Dignidad no reconocida
En ellas, se pueden ver, además de numerosos rostros de habitantes de la Cañada, recuerdos de algunas de las iniciativas en las que la parroquia ha participado, como un desayuno comunitario en el marco del programa Encuentros con dignidad. Esta palabra, dignidad, es una de las más repetidas por Agustín.
“Todos somos hijos de Dios, esto lo que te confiere es una dignidad y en la gente de la Cañada, esa dignidad muchas veces no es reconocida. No es reconocida en el inmigrante, en el drogodependiente, en el gitano, en la mujer, en el chaval con problemas de salud mental…”, se lamenta.

“Nuestro trabajo consiste en reconocer dignidades”, asegura. Por ello, la parroquia ha buscado implicarse en proyectos que alivien la situación inmediata de las personas como, por ejemplo, comedores populares, ayudas directas, talleres de crianza, apoyo a los drogodependientes o programas de mediación. Todo ello, desde un enfoque comunitario, sin buscar protagonizar unos procesos que, consideran, deben ser de los propios vecinos.
“Un territorio nunca va a mejorar su situación si no lo hace de una forma comunitaria. Lo demás son parches”, afirma. En el marco de este espíritu comunitario, el párroco destaca el papel fundamental de las administraciones públicas, a las que reconoce numerosos logros, pero a las que también acusa de caer en la desidia en demasiadas ocasiones. “Un chaval que tenga ahora mismo cuatro años en la Cañada, no ha conocido la luz y eso no puede ser”, sentencia.
El segundo templo
Santo Domingo no tiene futuro, pero en el presente, trabaja por mejorar la vida en su entorno, gracias a un arraigo profundo en el territorio con un pasado que se remonta 70 años en el tiempo. Y es que, la actual iglesia no es el primer templo en el que reside la parroquia. El anterior, de mucha mayor riqueza en su construcción, fue expropiado y demolido en el año 2000 para construir un distribuidor vial sobre la A-3.

La iglesia original fue conocida durante décadas como la ‘Parroquia del kilómetro 14’, ya que se encontraba en ese punto kilométrico, inmediatamente junto a la autopista. Este edificio fue inaugurado en el año 1957, al igual que el actual que, en realidad, por aquel entonces tan solo era una pequeña capilla-escuela para atender a los niños del poblado de Santo Domingo de la Calzada (que da nombre a la parroquia), construido por la institución franquista de Regiones Devastadas.
Sin embargo, la parroquia no es tan solo sus edificios, sino su gente y, sobre todo, su historia, que se remonta incluso a algunos años antes, cuando, en 1953 fuera erigida canónicamente por la Iglesia y en 1955 fuera reconocida legalmente mediante permiso gubernativo.
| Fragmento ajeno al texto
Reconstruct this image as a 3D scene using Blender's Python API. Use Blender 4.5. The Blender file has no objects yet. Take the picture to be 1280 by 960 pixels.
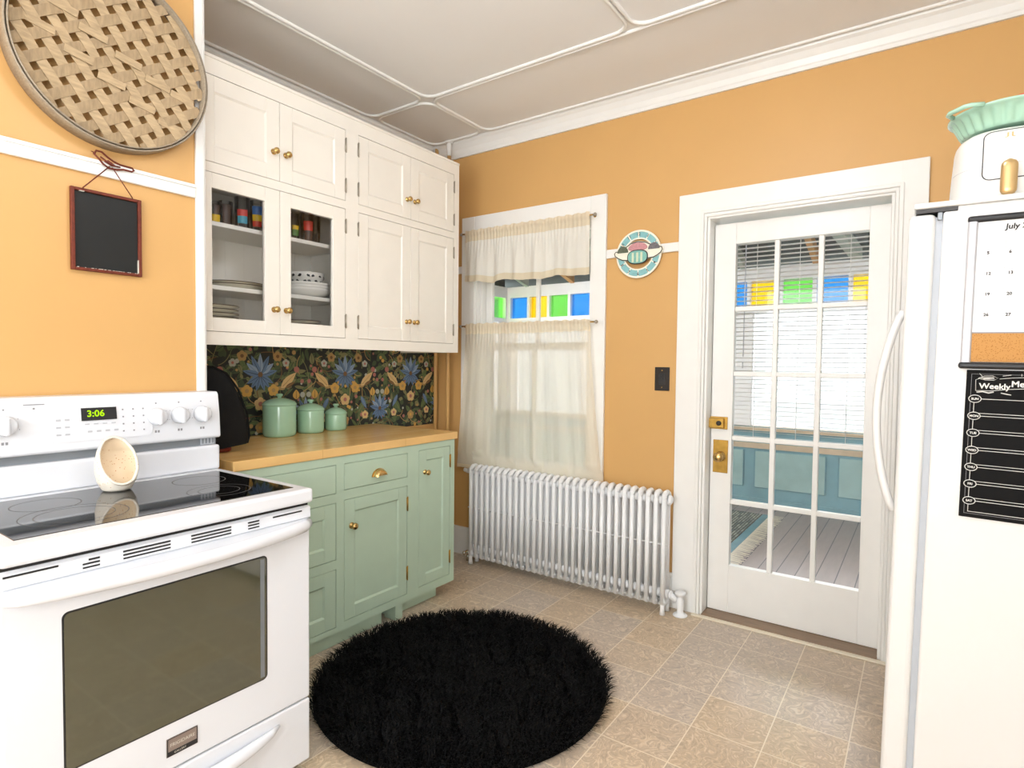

Una historia que ya se prolonga por más de 70 años y que ha vivido todas las etapas por las que ha pasado la Cañada, como la llegada de la droga a principios de los 2000.

Por ello, ante la posibilidad de la desaparición de esta historia, custodiada por los distintos párrocos que se han sucedido a lo largo de los años, el Arzobispado, cuenta Agustín, se plantea que la parroquia pueda ser realojada, de una forma similar a lo que sucederá con la gente de la Cañada. Puede que el edificio sea demolido, puede que se busque una fórmula para su conservación, pero “la parroquia deberá buscar un nuevo lugar en el que comenzar. Un lugar en el que pueda seguir siendo útil”, asegura el párroco.